:: Work instructions ::
Retype exactly the lines below, beginning with the first and ending with the line where "cam = bpy.data.objects.new('camera', cam_d);" appears.

:: Source excerpt ::
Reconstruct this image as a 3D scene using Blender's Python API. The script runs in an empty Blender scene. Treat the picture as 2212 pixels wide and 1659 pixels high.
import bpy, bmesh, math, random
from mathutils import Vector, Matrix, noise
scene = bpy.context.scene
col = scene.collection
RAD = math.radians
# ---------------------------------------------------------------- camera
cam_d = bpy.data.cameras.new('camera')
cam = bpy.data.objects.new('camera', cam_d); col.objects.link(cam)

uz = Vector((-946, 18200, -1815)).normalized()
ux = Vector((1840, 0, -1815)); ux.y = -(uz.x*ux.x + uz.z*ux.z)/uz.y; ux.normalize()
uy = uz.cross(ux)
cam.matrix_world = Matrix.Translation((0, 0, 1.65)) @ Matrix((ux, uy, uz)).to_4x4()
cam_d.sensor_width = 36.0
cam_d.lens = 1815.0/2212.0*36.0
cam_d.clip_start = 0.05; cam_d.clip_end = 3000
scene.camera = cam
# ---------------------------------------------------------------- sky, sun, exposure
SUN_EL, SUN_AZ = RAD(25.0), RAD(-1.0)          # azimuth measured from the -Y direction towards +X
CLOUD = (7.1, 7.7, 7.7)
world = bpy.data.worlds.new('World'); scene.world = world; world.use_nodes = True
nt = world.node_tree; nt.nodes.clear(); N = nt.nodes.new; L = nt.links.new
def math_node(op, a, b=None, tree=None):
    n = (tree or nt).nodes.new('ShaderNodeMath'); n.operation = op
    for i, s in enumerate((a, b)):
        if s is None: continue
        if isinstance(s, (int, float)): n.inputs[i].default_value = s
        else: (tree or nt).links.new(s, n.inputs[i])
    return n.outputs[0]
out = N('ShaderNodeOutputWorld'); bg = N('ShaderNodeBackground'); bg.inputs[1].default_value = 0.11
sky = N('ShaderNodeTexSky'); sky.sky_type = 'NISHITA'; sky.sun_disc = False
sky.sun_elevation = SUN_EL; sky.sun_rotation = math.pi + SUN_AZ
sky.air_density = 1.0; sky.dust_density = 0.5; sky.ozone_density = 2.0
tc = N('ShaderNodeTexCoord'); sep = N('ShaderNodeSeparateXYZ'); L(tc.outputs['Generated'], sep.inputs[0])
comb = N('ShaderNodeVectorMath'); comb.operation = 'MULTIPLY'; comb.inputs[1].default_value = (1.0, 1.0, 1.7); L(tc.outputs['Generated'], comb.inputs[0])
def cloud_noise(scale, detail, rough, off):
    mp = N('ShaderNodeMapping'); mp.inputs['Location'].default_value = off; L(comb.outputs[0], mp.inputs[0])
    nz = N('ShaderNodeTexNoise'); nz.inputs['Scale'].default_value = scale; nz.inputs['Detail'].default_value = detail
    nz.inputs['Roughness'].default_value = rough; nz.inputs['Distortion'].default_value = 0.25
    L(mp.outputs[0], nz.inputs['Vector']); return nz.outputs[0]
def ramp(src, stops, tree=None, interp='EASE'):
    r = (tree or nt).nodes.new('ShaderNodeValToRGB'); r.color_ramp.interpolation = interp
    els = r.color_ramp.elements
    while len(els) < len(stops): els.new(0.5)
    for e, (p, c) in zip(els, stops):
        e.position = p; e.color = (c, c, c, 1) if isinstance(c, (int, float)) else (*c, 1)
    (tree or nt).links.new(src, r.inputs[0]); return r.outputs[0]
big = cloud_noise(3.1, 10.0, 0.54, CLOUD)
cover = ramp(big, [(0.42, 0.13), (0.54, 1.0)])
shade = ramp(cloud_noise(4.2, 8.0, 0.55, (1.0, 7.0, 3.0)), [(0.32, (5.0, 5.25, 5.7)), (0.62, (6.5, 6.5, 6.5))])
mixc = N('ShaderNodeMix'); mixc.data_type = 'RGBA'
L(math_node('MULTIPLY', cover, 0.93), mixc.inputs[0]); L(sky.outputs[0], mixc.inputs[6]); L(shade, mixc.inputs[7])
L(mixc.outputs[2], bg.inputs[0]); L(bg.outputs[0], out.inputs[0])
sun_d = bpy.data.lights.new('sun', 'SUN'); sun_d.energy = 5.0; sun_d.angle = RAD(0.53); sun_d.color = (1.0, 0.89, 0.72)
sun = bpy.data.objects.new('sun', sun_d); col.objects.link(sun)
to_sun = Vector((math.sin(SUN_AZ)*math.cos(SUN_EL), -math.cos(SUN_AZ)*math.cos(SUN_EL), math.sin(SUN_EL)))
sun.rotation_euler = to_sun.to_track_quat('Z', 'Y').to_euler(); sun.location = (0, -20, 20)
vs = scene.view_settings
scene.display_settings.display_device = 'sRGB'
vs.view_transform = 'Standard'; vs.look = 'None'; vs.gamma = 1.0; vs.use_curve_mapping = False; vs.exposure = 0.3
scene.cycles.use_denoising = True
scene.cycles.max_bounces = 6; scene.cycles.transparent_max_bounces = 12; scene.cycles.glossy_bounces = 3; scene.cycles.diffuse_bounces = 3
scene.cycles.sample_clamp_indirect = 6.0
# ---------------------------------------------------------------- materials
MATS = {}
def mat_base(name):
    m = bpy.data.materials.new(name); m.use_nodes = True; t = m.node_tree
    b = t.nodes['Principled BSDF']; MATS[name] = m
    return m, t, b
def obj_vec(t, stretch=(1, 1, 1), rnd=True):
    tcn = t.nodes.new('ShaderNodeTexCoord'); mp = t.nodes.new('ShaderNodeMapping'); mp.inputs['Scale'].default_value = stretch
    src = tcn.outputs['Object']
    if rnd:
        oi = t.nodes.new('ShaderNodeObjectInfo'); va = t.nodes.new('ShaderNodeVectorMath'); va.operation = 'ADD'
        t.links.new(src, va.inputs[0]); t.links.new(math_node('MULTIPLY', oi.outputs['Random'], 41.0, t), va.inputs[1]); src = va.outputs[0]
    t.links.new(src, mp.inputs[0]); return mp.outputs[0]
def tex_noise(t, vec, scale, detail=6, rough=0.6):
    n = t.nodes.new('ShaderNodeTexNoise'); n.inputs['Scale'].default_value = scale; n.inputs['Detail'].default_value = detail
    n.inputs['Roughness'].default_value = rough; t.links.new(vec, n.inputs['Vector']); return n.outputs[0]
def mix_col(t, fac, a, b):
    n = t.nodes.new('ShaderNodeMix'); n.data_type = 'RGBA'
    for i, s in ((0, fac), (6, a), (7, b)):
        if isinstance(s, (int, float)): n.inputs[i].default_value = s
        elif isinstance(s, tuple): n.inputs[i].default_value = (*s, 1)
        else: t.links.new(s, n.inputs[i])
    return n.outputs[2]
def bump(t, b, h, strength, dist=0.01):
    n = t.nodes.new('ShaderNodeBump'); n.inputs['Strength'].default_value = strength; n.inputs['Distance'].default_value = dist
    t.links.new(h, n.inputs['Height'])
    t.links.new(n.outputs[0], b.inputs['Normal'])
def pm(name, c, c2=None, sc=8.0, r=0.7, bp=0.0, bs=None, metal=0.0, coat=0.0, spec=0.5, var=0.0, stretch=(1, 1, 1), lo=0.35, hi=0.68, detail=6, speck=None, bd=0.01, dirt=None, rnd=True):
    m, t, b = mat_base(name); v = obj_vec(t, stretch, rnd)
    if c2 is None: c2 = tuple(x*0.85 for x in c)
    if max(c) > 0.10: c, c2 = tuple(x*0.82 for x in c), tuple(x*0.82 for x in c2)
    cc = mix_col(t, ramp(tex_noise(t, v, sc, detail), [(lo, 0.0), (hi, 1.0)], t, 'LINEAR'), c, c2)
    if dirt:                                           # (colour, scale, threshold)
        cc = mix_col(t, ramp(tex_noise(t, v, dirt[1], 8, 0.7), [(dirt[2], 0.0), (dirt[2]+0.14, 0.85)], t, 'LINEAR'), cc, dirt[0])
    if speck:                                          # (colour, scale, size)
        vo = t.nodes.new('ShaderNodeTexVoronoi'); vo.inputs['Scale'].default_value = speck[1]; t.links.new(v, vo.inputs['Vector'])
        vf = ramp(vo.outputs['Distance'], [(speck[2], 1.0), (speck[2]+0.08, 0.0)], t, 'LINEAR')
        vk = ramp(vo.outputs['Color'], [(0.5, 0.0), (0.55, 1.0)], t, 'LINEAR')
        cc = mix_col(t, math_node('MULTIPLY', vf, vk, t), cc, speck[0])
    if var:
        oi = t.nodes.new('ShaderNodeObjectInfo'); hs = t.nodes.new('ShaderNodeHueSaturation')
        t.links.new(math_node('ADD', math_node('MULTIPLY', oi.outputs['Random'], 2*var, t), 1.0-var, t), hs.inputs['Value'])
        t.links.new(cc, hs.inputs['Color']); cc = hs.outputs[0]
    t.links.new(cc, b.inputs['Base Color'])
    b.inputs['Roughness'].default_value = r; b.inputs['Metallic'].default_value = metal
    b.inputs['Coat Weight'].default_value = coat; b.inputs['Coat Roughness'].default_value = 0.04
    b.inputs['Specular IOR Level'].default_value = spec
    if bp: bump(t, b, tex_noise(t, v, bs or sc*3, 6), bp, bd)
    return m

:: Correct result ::
Reconstruct this image as a 3D scene using Blender's Python API. The script runs in an empty Blender scene. Treat the picture as 2212 pixels wide and 1659 pixels high.
import bpy, bmesh, math, random
from mathutils import Vector, Matrix, noise
scene = bpy.context.scene
col = scene.collection
RAD = math.radians
# ---------------------------------------------------------------- camera
cam_d = bpy.data.cameras.new('camera')
cam = bpy.data.objects.new('camera', cam_d); col.objects.link(cam)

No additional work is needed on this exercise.